MAGLABの研究により、物質中の新しい相が確認される(Research in MAGLAB verifies new phase of matter in material)


イッテルビウム12ホウ化物の奇妙な挙動が解明される Strange behavior of ytterbium dodecaboride better understood

2022-08-04 アメリカ・ロスアラモス国立研究所(LANL)



近藤絶縁体のホール異常、量子振動、リフシッツ遷移の可能性 YbB12: 非通常的な電荷輸送の証拠 Hall Anomaly, Quantum Oscillations and Possible Lifshitz Transitions in Kondo Insulator YbB12: Evidence for Unconventional Charge Transport

Ziji Xiang, Kuan-Wen Chen, Lu Chen, Tomoya Asaba, Yuki Sato, Nan Zhang, Dechen Zhang, Yuichi Kasahara, Fumitoshi Iga, William A. Coniglio, Yuji Matsuda, John Singleton, and Lu Li
Physical Review X  Published 2 June 2022


In correlated electronic systems, strong interactions and the interplay between different degrees of freedom may give rise to anomalous charge-transport properties, which can be tuned by external parameters like temperature and magnetic field.
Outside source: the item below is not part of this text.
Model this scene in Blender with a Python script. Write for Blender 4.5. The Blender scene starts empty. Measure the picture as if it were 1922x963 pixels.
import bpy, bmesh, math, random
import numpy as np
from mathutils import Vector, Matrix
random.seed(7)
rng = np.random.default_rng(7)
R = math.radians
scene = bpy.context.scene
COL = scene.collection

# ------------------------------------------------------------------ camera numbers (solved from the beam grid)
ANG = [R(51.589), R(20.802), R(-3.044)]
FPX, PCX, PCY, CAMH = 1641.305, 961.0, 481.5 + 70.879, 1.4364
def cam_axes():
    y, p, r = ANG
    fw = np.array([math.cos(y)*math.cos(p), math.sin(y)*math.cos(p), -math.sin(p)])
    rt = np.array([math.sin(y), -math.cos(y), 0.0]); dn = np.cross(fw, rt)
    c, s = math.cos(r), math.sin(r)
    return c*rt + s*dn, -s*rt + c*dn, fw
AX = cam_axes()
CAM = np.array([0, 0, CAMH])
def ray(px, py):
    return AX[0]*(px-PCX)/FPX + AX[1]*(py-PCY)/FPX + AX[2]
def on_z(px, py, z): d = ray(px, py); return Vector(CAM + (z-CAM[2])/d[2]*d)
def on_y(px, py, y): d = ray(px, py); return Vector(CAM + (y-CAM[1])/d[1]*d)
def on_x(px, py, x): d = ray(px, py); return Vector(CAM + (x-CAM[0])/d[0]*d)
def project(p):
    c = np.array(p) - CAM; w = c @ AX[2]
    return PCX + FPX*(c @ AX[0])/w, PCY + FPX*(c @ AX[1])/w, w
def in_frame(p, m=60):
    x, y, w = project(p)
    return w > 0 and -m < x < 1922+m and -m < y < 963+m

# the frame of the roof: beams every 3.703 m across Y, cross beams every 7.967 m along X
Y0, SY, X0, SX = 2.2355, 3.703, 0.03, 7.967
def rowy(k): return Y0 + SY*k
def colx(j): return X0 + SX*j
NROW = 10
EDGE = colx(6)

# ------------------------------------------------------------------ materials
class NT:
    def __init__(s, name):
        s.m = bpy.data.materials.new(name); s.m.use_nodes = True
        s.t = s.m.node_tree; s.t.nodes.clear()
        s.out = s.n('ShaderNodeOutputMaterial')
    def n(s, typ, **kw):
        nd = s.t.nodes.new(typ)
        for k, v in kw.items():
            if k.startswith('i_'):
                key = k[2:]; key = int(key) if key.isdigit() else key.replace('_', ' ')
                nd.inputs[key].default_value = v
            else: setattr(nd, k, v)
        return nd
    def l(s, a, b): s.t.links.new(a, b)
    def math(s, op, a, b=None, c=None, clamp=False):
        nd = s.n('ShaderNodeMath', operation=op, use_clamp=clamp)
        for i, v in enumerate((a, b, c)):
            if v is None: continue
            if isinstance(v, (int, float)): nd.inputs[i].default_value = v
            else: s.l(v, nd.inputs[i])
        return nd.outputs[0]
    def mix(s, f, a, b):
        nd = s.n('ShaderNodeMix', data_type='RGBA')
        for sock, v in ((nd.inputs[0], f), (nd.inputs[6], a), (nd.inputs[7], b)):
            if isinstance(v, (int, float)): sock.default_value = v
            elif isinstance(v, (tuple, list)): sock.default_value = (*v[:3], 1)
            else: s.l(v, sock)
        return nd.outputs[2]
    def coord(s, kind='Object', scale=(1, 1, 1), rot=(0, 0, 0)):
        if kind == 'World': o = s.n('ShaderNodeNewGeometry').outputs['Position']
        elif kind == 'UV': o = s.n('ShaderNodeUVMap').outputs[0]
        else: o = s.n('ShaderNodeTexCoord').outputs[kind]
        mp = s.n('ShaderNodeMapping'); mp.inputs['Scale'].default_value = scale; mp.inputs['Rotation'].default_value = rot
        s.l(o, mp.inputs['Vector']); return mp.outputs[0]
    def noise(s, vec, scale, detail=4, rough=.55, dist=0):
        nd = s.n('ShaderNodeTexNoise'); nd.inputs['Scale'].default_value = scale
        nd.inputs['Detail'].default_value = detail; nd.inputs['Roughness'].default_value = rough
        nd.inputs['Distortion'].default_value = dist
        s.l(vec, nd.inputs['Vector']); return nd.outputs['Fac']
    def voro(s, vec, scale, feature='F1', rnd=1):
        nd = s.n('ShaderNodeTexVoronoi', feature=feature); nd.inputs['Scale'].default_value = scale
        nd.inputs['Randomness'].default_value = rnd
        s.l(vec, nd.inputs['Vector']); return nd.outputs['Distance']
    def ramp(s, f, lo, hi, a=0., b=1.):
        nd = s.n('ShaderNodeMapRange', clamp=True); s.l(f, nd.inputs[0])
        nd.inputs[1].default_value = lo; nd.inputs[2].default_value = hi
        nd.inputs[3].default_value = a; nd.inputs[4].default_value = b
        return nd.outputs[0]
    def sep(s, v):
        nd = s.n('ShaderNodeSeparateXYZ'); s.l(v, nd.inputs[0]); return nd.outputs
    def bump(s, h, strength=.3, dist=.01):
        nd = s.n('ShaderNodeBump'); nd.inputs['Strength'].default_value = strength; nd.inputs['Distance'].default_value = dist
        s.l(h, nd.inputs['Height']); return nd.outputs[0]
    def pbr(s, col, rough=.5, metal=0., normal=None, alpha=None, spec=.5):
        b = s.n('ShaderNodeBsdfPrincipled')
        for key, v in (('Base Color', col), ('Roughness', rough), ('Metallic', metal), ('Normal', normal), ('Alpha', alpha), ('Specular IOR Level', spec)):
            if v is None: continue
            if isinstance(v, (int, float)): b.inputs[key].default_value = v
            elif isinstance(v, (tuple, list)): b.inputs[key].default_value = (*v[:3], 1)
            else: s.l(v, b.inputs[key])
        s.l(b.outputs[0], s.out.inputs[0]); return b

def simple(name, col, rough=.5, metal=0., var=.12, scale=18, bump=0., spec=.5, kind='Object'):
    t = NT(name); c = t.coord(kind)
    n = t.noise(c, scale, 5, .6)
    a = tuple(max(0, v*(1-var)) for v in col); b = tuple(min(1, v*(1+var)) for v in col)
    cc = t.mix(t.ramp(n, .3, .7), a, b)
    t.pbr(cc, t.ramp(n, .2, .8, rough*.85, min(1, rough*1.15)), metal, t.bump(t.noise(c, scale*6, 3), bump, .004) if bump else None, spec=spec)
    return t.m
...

Recently, magnetic quantum oscillations and metallic low-temperature thermal conductivity have been observed in the Kondo insulator YbB12, whose resistivity is a few orders of magnitude higher than those of conventional metals. As yet, these unusual observations are not fully understood. Here we present a detailed investigation of the behavior of YbB12 under intense magnetic fields using both transport and torque magnetometry measurements. The Hall resistivity displays a strongly nonlinear field dependence which cannot be described using a standard two-band Drude model. A low-field Hall anomaly, reminiscent of the Hall response associated with “strange-metal” physics, develops at T<1.5  K. At two characteristic magnetic fields (μ0H1=19.6  T and μ0H2∼31  T), signatures appear in the Hall coefficient, magnetic torque, and magnetoresistance; the latter characteristic field coincides with the occurrence of a change in quantum-oscillation frequency. We suggest that they are likely to be field-induced Lifshitz transitions. Moreover, above 35 T, where the most pronounced quantum oscillations are detected, the background resistivity displays an unusual, nonmetallic Tα behavior, with α being field dependent and varying between −1.5 and −2 By normalizing the Shubnikov–de Haas oscillation amplitude to this Tα dependence, the calculated cyclotron mass becomes more consistent with that deduced from de Haas–van Alphen oscillations. Our results support a novel two-fluid scenario in YbB12: A Fermi-liquid-like fluid of charge-neutral quasiparticles coexists with charge carriers that remain in a nonmetallic state. The former experience successive Lifshitz transitions and develop Landau quantization in applied magnetic fields, while scattering between both fluids allows the Shubnikov–de Haas effect to be observed in the electrical transport. The verification of this two-fluid scenario by the data in the current work strongly suggests that YbB12 represents a new phase of matter.